Cette grand-messe à Francfort (ouest) – l’édition 2014 a réuni plus de 4.500 actionnaires – est traditionnellement le théâtre de manifestations anticapitalistes ou de coups de sang de petits porteurs. L’édition 2015 s’annonce particulièrement périlleuse pour le duo à la tête du groupe depuis 2012, l’Allemand Jürgen Fitschen et l’ex-banquier d’investissement Indo-britannique Anshu Jain, sous le feu des critiques.

“Nous n’avons plus confiance dans la direction (…) nous demandons au conseil de surveillance de revoir sa composition”, tempête Hans-Christoph Hirt, du cabinet de conseil aux investisseurs Hermes Equity Ownership Services (Hermes EOS), dans une lettre publiée mercredi.

Selon lui, le directoire a “perdu du temps et une crédibilité précieuse en reconnaissant tardivement que des changements de structure et de modèle étaient requis”.
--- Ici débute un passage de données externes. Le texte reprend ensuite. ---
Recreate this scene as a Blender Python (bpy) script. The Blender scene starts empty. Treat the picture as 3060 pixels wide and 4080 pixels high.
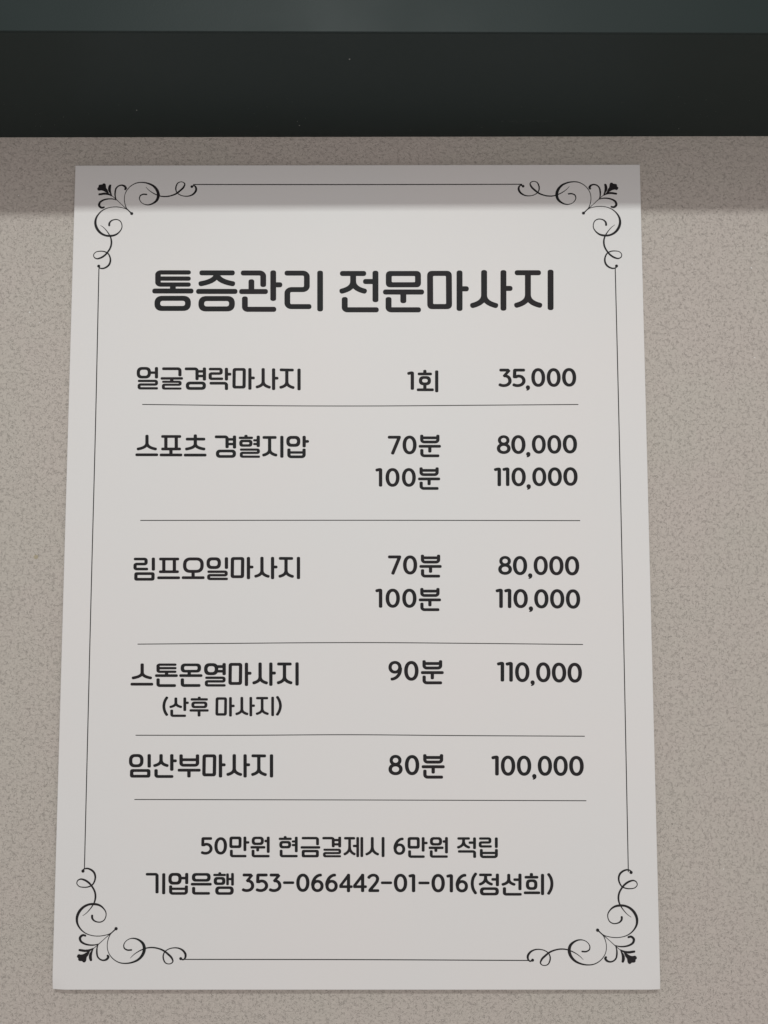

Hermes, qui parle au nom de plusieurs investisseurs institutionnels, a d’ores et déjà annoncé qu’il n’apporterait pas son soutien au directoire lors du vote en assemblée générale, imitant en cela un autre cabinet de conseil influent, l’américain ISS. Fréquentes en amont des assemblées, ces prises de position se traduisent toutefois très rarement par des votes de défiance, le gros des actionnaires se rangeant en général comme un seul homme derrière la direction.

– 6.000 litiges –

Deutsche Bank, qui emploie plus de 98.000 personnes pour 32 milliards d’euros de chiffre d’affaires, est tiraillée entre ses aspirations internationales dans la banque d’investissement – où elle revendique une place dans le “top 5” mondial – et son enracinement dans la banque de détail en Allemagne. La direction bicéphale reflète cette dualité.

Depuis sa prise de fonction, le duo a réduit les dépenses de près de 3 milliards d’euros et rééquilibré les revenus de la banque. Question rentabilité, elle reste en revanche largement distancée par ses rivales anglo-saxonnes.

Plus grave, le changement de culture promis en 2012 par la direction pour rompre avec les scandales de l’ère Josef Ackermann, l’ancien patron controversé, n’est pas au rendez-vous, s’alarment les actionnaires.

Deutsche Bank, au prises avec quelques 6.000 litiges, vient d’écoper d’une nouvelle amende de 2,5 milliards de dollars (2,25 milliards d’euros) dans une affaire de manipulation de taux. Une somme majorée par la justice en raison du manque de coopération avec les enquêteurs.

Les affaires grèvent les bénéfice et fragilisent l’assise financière du groupe, qui a dû procéder l’an passé à une augmentation de capital de 8 milliards d’euros, après 10 milliards en 2010.

– Pire crise de l’Histoire –

Malmenée par les faibles taux d’intérêts, le durcissement de la réglementation financière et une concurrence féroce, la banque a dévoilé fin avril un nouveau plan de bataille, qui doit enfin porter d’ici 2020 la rentabilité des fonds propres à “plus de 10%”, contre 3% actuellement.

La nouvelle feuille de route, qui prévoit la vente de sa filiale Postbank et la fermeture de quelque 200 agences sur 700 en Allemagne, provoque des remous en interne. Opposant farouche à cette ligne, Rainer Neske, le chef de la banque de détail, est donné partant par la presse allemande.

Coté investisseurs, le scepticisme est également de mise. A la Bourse de Francfort, le titre Deutsche Bank a cédé près de 10% depuis l’annonce de ce plan.

Face à cette crise, “la pire crise de toute l’histoire” de Deutsche Bank, selon les médias allemands, les rumeurs vont bon train sur un possible départ prématuré de MM. Jain et Fitschen. Le président du conseil de surveillance Paul Achleitner les a alimentées en jugeant que les deux copatrons n’étaient pas irremplaçables.

Les intéressés ont eux exclu de démissionner. “Le mieux que je puisse faire c’est de résoudre les problème de la banque (…) Cette mission n’est pas encore terminée”, a martelé M. Jain.